After being done with the shelter, we took a cab back to campus. Sara and Victor got off somewhere, so I was the only one on the cab, when it pulled up in front of the Burger King restaurant next to the university. I was planning on going for lunch to the coffeehouse, but it was across campus, and I was so dead I settled for junk food. It's the third time this week, and you can't imagine the guilt I got out of feeding my exhausted body with crap (ha, you thought I'd say something like getting fat...yeah, I did think about calories and getting fat, but reason triumphed).

I'd left my backpack at Sara's office, and it closes for lunch. Luckily, in the instructors' cubicle there was AngelGuy, who's so charming I could hug the stuffs out of him. Later on, Ve showed up, and it was the three of us feeling down, for different reasons. I had this backward anger, meaning, I was feeling depressed. We made drawings on the blackboard, that's nearly filled. Ve said there are two fans of my Simeon drawings, who want to have a drawing. Aw.

The three of us ran some errands, and Ve and I ended up sitting in Mr. PhD's building, waiting for the office to open so I could recover my backpack. We didn't have an endless conversation, because there were moments of silence, but we talked. And it was cool. She and I share this rejection of going to the restooms in couples or groups, as it's custommary in girls. Also, we each own a pair of black All-Stars, and we miss wearing them when we have other pair on.

Do you have a good memory? I don't, so I'd like you to hold my memories, she said. Fuck, isn't that beautiful? She isn't poetic or anything, but that came out wonderful. But then she forgot what she was going to say to me. Well, she did warn me about her memory.

We took our separate ways when we came back to the cubicle, and then I didn't see her. I tell Joseph I needed a female friend like her. I do have Michelle, and Priscilla and Irene, and I swear they're a crazy bunch, but Ve is something different from them. I needed a female friend like her. Of course, I explain Joseph all this trying to convince him I'm not lesbian (heh).

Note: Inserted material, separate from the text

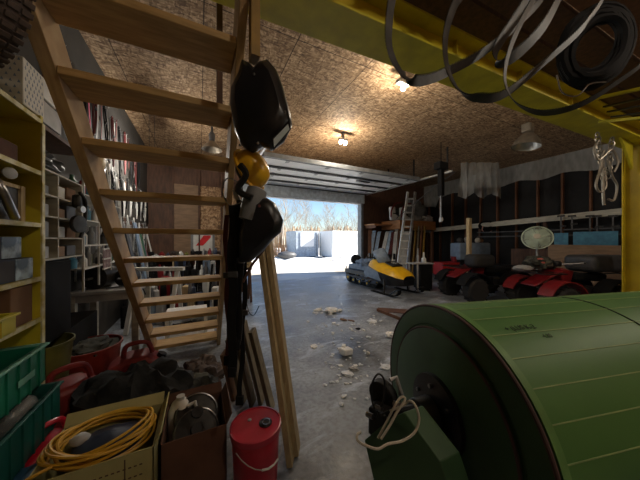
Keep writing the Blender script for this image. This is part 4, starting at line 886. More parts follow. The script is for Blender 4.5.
# crowded small things low behind the treads: each stands on the floor or on the lower bench shelf
names = [('paint_can', 'paint can'), ('toolbox', 'toolbox'), ('oil_jug', 'jug'), ('storage_box', 'box'), ('bar_stock', 'bar')]
for i in range(60):
    x = -1.15 + (i % 12) * .13 + R.uniform(-.03, .03); y = 5.15 + (i // 12) * .42 + R.uniform(-.08, .08); nm, ct = names[(i * 7) % 5]; m = ['blackm', 'white', 'dgrey', 'bluegrey', 'lgrey', 'blackm', 'redm', 'steel', 'pinepale', 'navy', 'blackm'][i % 11]
    base = 0.0; hh = .35 + .13 * (i // 12) + R.uniform(0, .25); rot = Matrix.Rotation(R.uniform(-.4, .4), 3, 'Z')
    if x > .5: continue
    g = 'crowded shop goods behind the lower treads'; lb = '%s %s behind lower treads, %s from left in the %s row back' % (MN[m], ct, ordn(i % 12), ordn(i // 12))
    if ct == 'paint can' or ct == 'jug': o = MB().lathe([(.05, 0), (.055, hh * .7), (.05, hh * .85), (.02, hh * .9), (.02, hh)], (x, y, 0), n=10).build(nm, m)
    elif ct == 'bar': o = MB().bar((x, y, 0), (x + R.uniform(-.1, .1), y + R.uniform(0, .15), hh + .25), .03, .05).build(nm, m)
    else: o = MB().box((x, y, hh / 2), (.11, .2, hh), rot).build(nm, m, None, .008)
    tag(o, lb, ct, g)
for i in range(22):
    y = 5.2 + i * .13; x0 = -1.30; k = i % 4; m = ['white', 'blackm', 'bluegrey', 'redm', 'dgrey', 'lgrey', 'gstand'][i % 7]; hh = R.uniform(1.0, 1.9)
    tag(MB().bar((x0 + .28 + R.uniform(0, .1), y, .0), (x0 + .02, y + R.uniform(-.15, .15), hh), R.uniform(.03, .09), .03).build('long_stick', m), '%s stick leaning under the hanging tools on the left wall, %s from the viewer' % (MN[m], ordn(i)), 'stick', 'sticks leaning on the left wall')
# stacked lumber ends by the door
for i in range(9):
    z = .9 + i * .075; tag(MB().bx((.72 - R.uniform(0, .06), 5.9, z - .06), (1.12, 7.2, z)).build('stacked_board', 'pinepale', None, .004), 'pale board in the stack on trestles left of the door, %s' % ['lowest', 'second from the bottom', 'third from the bottom', 'fourth from the bottom', 'middle one', 'fourth from the top', 'third from the top', 'second from the top', 'topmost'][i], 'board', 'boards stacked left of the door')
for y in (6.1, 7.0):
    t = thing('trestle', 'dark wooden trestle under the board stack, the %s one' % ('nearer' if y < 6.5 else 'farther'), 'trestle', (.9, y, 0))
    MB().bx((.6, y - .04, .76), (1.15, y + .04, .838)).build('beam', 'darkwood', t)
    for s in (-1, 1):
        for x in (.65, 1.1): MB().bar((x, y + s * .03, .76), (x, y + s * .2, 0), .05, .05).build('leg', 'darkwood', t)
# low jumble on the floor beneath the treads
for i, (u, v, d, r, m, lb) in enumerate(((162, 276, 6.0, .28, 'blackm', 'black round case behind the seventh tread'), (168, 298, 5.2, .2, 'bluegrey', 'blue grey cap shaped bundle behind the stair'), (150, 300, 5.0, .2, 'blue', 'blue white bundle low behind the left stringer'), (190, 305, 4.8, .3, 'blackm', 'black heap behind the lower treads'), (206, 318, 4.3, .25, 'camo', 'mottled heap behind the lowest treads at the right'), (180, 322, 4.4, .28, 'dgrey', 'dark grey heap behind the lowest treads in the middle'))):
    p = at(u, v, d); hh = p.z + r * .4; tag(MB().ball((p.x, p.y, hh / 2), 1, 14, (r, r, hh / 2), .06).build('heap', m), lb, 'heap')
t = thing('sawhorse', 'white sawhorse standing behind the middle treads', 'sawhorse', (-.62, 4.9, 0))
MB().bar((-1.05, 5.1, 1.0), (-.25, 4.8, 1.0), .09, .06).build('beam', 'white', t)
for a_, b_ in (((-.95, 5.05, 1.0), (-1.05, 4.75, 0)), ((-.95, 5.07, 1.0), (-.9, 5.35, 0)), ((-.35, 4.85, 1.0), (-.45, 4.55, 0)), ((-.35, 4.85, 1.0), (-.3, 5.15, 0))): MB().bar(a_, b_, .06, .04).build('leg', 'white', t)
for i, (x0, x1, z, y) in enumerate(((-.45, .1, .40, 4.05), (-.45, .15, .22, 4.1), (-.4, .2, .06, 4.0))):
    tag(MB().bx((x0, y, z), (x1, y + .35, z + .035)).bx((x0, y + .3, 0), (x0 + .04, y + .34, z)).bx((x1 - .04, y + .3, 0), (x1, y + .34, z)).bx((x0, y + .01, 0), (x0 + .04, y + .05, z)).bx((x1 - .04, y + .01, 0), (x1, y + .05, z)).build('step_board', 'white') , 'white board behind the bottom treads, the %s' % ['upper one', 'middle one', 'lowest one'][i], 'board') if i != 1 else None

# ------------------------------------------------------------------ snowmobile
def snowmobile(loc, rz, label):
    t = thing('snowmobile', label, 'snowmobile', (0, 0, 0)); f = 'x forward'
    # track loop
    prof = [(-1.35, .28), (-1.28, .12), (-1.1, .03), (.1, .03), (.3, .12), (.45, .32), (.3, .44), (-1.2, .44), (-1.33, .38)]
    P = cr([(x, 0, z) for x, z in prof], 4, True); tk = MB().ribbon(P, (0, .40, 0), .025, True).build('track', 'rubber', t)
    mb = MB()
    for i in range(0, len(P)): mb.box(P[i] + (P[i] - V((-.5, 0, .24))).normalized() * .018, (.02, .38, .025))
    mb.build('track_lug', 'rubber', tk)
    for x, z, r in ((-1.18, .2, .12), (-.85, .14, .09), (-.5, .13, .08), (-.1, .13, .08)):
        for s in (-1, 1):
            w_ = MB().lathe([(r * .5, -.02), (r, -.018), (r, .018), (r * .5, .02)], (x, s * .215, z), (0, 1, 0), n=18).build('bogie_wheel', 'black', t); MB().lathe([(r * .45, -.028), (r * .45, .028)], (x, s * .215, z), (0, 1, 0), n=12).build('wheel_cap', 'snowy', w_)
    MB().bx((-1.3, -.27, .44), (.35, .27, .50)).bx((-1.3, -.29, .36), (.3, -.26, .5)).bx((-1.3, .26, .36), (.3, .29, .5)).build('tunnel', 'dgrey', t, .01)
    for s in (-1, 1): MB().bx((-.9, s * .27, .30), (.4, s * .48, .33)).build('footboard', 'dgrey', t, .005)
    MB().prism([(-1.25, -.19, .5), (.15, -.19, .5), (.25, -.19, .72), (.05, -.19, .74), (-.45, -.19, .66), (-.7, -.19, .72), (-1.2, -.19, .68)], (0, .38, 0)).build('seat', 'bluegrey', t, .04, seg=3)
    lumpy((-.45, 0, .76), .3, (1.3, .7, .45), .3, 3, 77).build('seat_load', 'bluegrey', t)
    MB().ball((-1.0, 0, .84), .2, 14, (1, 1, .9)).build('rear_pack', 'blackm', t)
    for s in (-1, 1): MB().prism([(-.1, s * .3, .38), (.75, s * .40, .34), (.6, s * .40, .62), (.1, s * .34, .70), (-.15, s * .3, .52)], (0, s * .03, 0)).build('side_panel', 'bluegrey', t, .008)
    MB().tube([(-1.3, -.2, .5), (-1.42, -.2, .72), (-1.42, .2, .72), (-1.3, .2, .5)], .014).build('rear_rack', 'dgrey', t)
    # hood: lofted sections
    secs = [(.05, .30, .50, .92), (.3, .40, .38, .94), (.65, .44, .34, .84), (1.0, .43, .32, .76), (1.27, .37, .34, .64), (1.42, .22, .36, .55)]
    mb = MB(); rings = []
    for x, hw, z0, z1 in secs:
        zm = z0 + (z1 - z0) * .55
        rings.append([mb.b.verts.new(V(q)) for q in ((x, -hw, zm), (x, -hw * .78, z0 + (z1 - z0) * .85), (x, -hw * .4, z1), (x, hw * .4, z1), (x, hw * .78, z0 + (z1 - z0) * .85), (x, hw, zm))])
    for A, B in zip(rings, rings[1:]):
        for k in range(5): mb.b.faces.new((A[k], A[k + 1], B[k + 1], B[k]))
    hd = mb.build('hood', 'snowy', t)
    mb = MB(); rings = []
    for x, hw, z0, z1 in secs:
        zm = z0 + (z1 - z0) * .56; rings.append([mb.b.verts.new(V(q)) for q in ((x, -hw * .99, zm), (x, -hw * .8, z0 - .08), (x, hw * .8, z0 - .08), (x, hw * .99, zm))])
    for A, B in zip(rings, rings[1:]):
        for k in range(3): mb.b.faces.new((A[k], A[k + 1], B[k + 1], B[k]))
    mb.b.faces.new(rings[0]); mb.b.faces.new(rings[-1][::-1]); mb.build('belly_pan', 'black', t)
    MB().box((.84, 0, .835), (.34, .40, .04), Matrix.Rotation(.3, 3, 'Y')).build('hood_vent', 'black', hd, .01)
    for s in (-1, 1): MB().box((1.12, s * .15, .665), (.16, .16, .03), Matrix.Rotation(.42, 3, 'Y')).build('headlight', 'black', hd, .01)
    text_mesh('92', .16, 'white', t, Matrix.Translation((.845, 0, .858)) @ Matrix.Rotation(.3, 4, 'Y') @ Matrix.Rotation(PI / 2, 4, 'Z'), 'hood_number')
    mb = MB(); rings = []
    for k in range(9):
        a = -1 + k / 4; rings.append((mb.b.verts.new(V((.62 - .12 * a * a, a * .3, .86))), mb.b.verts.new(V((.36 - .16 * a * a, a * .28, 1.30 - .12 * a * a)))))
    for A, B in zip(rings, rings[1:]): mb.b.faces.new((A[0], B[0], B[1], A[1]))
    o = mb.build('windshield', mat('smoked_screen', (.35, .45, .6), .15, alpha=.75), t); sm = o.modifiers.new('s', 'SOLIDIFY'); sm.thickness = .006
    MB().tube([(.05, -.38, 1.0), (.1, -.1, .98), (.1, .1, .98), (.05, .38, 1.0)], .018).build('handlebar', 'black', t)
    MB().tube([(.1, 0, .98), (.2, 0, .8)], .02).build('steering_post', 'black', t)
    for s in (-1, 1):
        sk = MB().ribbon(cr([(.45, s * .48, .025), (1.0, s * .48, .02), (1.35, s * .48, .04), (1.5, s * .48, .13), (1.52, s * .48, .22)], 5), (0, .13, 0), .02).build('ski', 'blackm', t)
        MB().tube([(1.52, s * .48, .22), (1.4, s * .48, .2), (1.2, s * .48, .06)], .012).build('ski_loop', 'black', sk)
        MB().tube([(.95, s * .48, .04), (.92, s * .44, .42)], .028).build('ski_leg', 'dsteel', t)
        MB().tube([(.92, s * .44, .3), (.75, s * .2, .38)], .016).build('suspension_arm', 'dsteel', t)
    t.location = loc; t.rotation_euler = (0, 0, rz); t.scale = (.97, .97, .97); return t
a = V((4.86, 4.95, 0)); b = V((4.80, 6.95, 0)); dv = (a - b).normalized(); rz = math.atan2(dv.y, dv.x)
snowmobile(b + dv * .86 + V((.14, -.04, 0)), rz, 'yellow and black snowmobile parked right of the open doorway')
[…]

Speaking of Joseph, he scared me today. When he showed up to the cubicle, he had an awful face. I thought "maybe a friend of his died". My dad is dying, he said. I didn't know what to do. We spent nearly half an hour just sitting. There was nothing I could say. He was shaking, and he took out a cigarrete. We had to go to the cafeteria, where he could forget everything. Because aside from me, no one else was to know.

His dad is his idol. He said he'd kill himself if his dad died. Today's the closest he's been to tears, at least in front of me. Aside from you, he's all I have in this world.

Luckily, he called home and apparently, his dad was recovering from the crisis. He was calm, and he even treated me to ice cream. And I could finally let him know I was about to faint, because I was exhausted.

I only had one class, though, from 6:30 to 8. I could finally come home and sort of relax (read = write this entry). I just talked to Joseph, and his dad is out of danger now. That's a huge relief. I will not see him tomorrow, as he has to spend time with his dad and do something else. But those are details.

This is the place where I'd see you sitting, and as I was coming your way I kept wondering "should I talk to her, will she freak out, how can I approach, what if I scare her...", and suddenly I'd already walked by you and I was leaving you behind.

He's so cute.

Oh, hey. Joe came to visit me to the cubicle. He was wearing a Let It Be t-shirt, yay.

I am so tired I have a buzz in my head. I'm still feeling a little depressed, but not so much as when I came back home.